In 1980, "Super Joe" Charboneau was named American League rookie of the year, boasting a .289 batting average and nearly 100 runs batted in. In the next two years, he played only 70 games before disappearing from the sport. Holloman flared out even faster. He was one of a handful of pitchers to hurl a no-hitter in his first major league appearance, but he won only two more games that season and - poof - was gone.

What separates a Hank Aaron from a Bobo Holloman?

That's difficult to say - idiosyncrasies, injuries, fate, among other things. Maybe Holloman didn't know how to pace himself. Perhaps he angered the gods of baseball (as the Red Sox and Cubs seemed to have done). Maybe he just wasn't built to last.
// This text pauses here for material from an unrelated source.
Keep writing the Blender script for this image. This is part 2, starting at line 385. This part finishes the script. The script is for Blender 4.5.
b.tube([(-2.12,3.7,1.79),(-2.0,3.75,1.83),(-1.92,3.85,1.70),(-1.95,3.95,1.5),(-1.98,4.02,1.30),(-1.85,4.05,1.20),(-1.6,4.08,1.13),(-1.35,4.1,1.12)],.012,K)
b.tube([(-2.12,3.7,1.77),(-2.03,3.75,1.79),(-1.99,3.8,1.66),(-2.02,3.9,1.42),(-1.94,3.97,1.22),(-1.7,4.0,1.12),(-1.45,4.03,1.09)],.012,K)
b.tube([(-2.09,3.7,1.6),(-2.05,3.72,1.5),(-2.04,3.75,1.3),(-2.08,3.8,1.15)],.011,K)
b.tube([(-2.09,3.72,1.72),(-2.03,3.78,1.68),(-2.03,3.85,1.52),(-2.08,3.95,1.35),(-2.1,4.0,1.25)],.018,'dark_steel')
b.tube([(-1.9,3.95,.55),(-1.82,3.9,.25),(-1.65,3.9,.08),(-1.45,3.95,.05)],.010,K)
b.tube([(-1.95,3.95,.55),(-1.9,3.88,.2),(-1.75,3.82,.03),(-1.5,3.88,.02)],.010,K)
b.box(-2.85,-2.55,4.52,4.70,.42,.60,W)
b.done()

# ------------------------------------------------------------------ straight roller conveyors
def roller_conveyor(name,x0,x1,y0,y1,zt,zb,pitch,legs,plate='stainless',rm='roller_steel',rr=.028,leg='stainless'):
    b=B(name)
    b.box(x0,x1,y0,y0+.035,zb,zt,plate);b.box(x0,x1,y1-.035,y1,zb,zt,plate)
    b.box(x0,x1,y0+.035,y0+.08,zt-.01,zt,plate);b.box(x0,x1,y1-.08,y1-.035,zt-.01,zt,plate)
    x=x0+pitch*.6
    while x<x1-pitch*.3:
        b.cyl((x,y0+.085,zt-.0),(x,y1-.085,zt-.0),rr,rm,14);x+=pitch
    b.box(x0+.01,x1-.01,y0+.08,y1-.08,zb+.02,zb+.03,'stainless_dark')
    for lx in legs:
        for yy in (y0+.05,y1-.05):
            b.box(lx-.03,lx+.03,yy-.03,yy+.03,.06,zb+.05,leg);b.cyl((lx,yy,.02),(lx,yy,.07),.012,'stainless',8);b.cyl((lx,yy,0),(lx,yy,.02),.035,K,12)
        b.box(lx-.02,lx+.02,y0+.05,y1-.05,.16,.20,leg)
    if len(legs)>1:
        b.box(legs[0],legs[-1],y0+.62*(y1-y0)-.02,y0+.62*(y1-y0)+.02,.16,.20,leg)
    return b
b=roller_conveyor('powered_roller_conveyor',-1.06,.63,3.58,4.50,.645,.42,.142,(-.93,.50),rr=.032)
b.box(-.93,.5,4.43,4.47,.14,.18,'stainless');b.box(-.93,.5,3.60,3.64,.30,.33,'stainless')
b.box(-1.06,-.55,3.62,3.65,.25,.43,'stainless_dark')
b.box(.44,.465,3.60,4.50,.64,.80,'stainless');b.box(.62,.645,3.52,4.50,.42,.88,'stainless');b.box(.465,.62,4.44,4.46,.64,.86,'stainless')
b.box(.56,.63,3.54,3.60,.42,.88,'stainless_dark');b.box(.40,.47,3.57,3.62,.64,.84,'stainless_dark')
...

Maybe he had only one great game in him.

It's easier to say what unites the Hall of Famers, the perennial All-Stars. They're linked in their rigorous training, the intensity with which they study their craft and their opponents, devotion to honing their skills and an absolute commitment to the game. Williams was perhaps the ultimate student of baseball, a hitter so dominant that opposing teams devised special defensive formations to try to stop him. He even wrote a book for future batters called "The Science of Hitting."

Why? Williams summed it up when he said: "A man has to have goals - for a day, for a lifetime - and that was mine, to have people say, 'There goes Ted Williams, the greatest hitter who ever lived.' "

The same holds true for the people and companies celebrated in this inaugural Enterprise All-Star Issue. They aren't one-hit wonders basking in the glory of a single project or technology implementation. They've executed long-term strategies centered on changing the way business gets done.